WORK TO DO: Only the lines from the start up to and including the line containing "obj('courtyard_wall', mb, M['white'], cb)" should be repeated, word for word.
□ □ □ □ □ □ □
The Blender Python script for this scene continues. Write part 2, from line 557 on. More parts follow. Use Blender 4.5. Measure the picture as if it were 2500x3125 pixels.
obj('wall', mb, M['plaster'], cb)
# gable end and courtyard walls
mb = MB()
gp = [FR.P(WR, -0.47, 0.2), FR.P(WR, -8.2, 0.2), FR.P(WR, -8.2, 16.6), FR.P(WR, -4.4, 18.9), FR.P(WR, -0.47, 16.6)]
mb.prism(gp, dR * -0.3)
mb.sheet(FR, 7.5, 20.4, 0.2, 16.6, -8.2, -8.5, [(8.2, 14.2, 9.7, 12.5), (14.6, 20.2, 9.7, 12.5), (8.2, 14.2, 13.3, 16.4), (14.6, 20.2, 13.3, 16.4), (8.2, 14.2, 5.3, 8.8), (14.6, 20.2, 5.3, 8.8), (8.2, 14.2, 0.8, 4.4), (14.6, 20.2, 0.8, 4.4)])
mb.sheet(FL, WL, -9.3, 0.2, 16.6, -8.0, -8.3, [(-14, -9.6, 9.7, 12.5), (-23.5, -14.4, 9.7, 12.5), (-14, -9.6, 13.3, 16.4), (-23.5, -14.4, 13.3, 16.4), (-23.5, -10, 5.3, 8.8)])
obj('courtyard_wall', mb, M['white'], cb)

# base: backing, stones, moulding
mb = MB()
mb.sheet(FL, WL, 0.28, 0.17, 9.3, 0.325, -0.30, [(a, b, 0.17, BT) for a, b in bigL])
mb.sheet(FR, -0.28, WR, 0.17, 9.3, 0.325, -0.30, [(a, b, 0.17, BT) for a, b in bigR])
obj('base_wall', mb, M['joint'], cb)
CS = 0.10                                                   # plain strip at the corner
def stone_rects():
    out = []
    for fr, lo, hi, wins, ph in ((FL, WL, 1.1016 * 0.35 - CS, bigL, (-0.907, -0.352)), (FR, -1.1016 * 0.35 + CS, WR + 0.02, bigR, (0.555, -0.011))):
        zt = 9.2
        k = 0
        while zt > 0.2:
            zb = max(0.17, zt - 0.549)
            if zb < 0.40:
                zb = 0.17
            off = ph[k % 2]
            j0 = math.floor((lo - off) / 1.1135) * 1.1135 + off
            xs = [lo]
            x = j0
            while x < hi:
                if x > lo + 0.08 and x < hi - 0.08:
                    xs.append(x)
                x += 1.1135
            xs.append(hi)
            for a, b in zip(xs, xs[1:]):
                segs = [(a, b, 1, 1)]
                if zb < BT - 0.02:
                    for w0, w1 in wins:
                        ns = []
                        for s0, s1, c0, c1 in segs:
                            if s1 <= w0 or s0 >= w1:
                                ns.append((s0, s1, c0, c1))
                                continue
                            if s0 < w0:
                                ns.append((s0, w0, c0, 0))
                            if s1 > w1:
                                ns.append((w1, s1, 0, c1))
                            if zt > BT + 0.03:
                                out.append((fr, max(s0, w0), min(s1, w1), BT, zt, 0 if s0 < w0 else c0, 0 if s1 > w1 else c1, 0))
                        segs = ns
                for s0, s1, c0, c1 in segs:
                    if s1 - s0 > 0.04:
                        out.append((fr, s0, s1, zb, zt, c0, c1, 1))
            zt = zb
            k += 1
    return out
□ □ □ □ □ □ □
OUTPUT FOR THIS EXERCISE:
The Blender Python script for this scene continues. Write part 2, from line 557 on. More parts follow. Use Blender 4.5. Measure the picture as if it were 2500x3125 pixels.
obj('wall', mb, M['plaster'], cb)
# gable end and courtyard walls
mb = MB()
gp = [FR.P(WR, -0.47, 0.2), FR.P(WR, -8.2, 0.2), FR.P(WR, -8.2, 16.6), FR.P(WR, -4.4, 18.9), FR.P(WR, -0.47, 16.6)]
mb.prism(gp, dR * -0.3)
mb.sheet(FR, 7.5, 20.4, 0.2, 16.6, -8.2, -8.5, [(8.2, 14.2, 9.7, 12.5), (14.6, 20.2, 9.7, 12.5), (8.2, 14.2, 13.3, 16.4), (14.6, 20.2, 13.3, 16.4), (8.2, 14.2, 5.3, 8.8), (14.6, 20.2, 5.3, 8.8), (8.2, 14.2, 0.8, 4.4), (14.6, 20.2, 0.8, 4.4)])
mb.sheet(FL, WL, -9.3, 0.2, 16.6, -8.0, -8.3, [(-14, -9.6, 9.7, 12.5), (-23.5, -14.4, 9.7, 12.5), (-14, -9.6, 13.3, 16.4), (-23.5, -14.4, 13.3, 16.4), (-23.5, -10, 5.3, 8.8)])
obj('courtyard_wall', mb, M['white'], cb)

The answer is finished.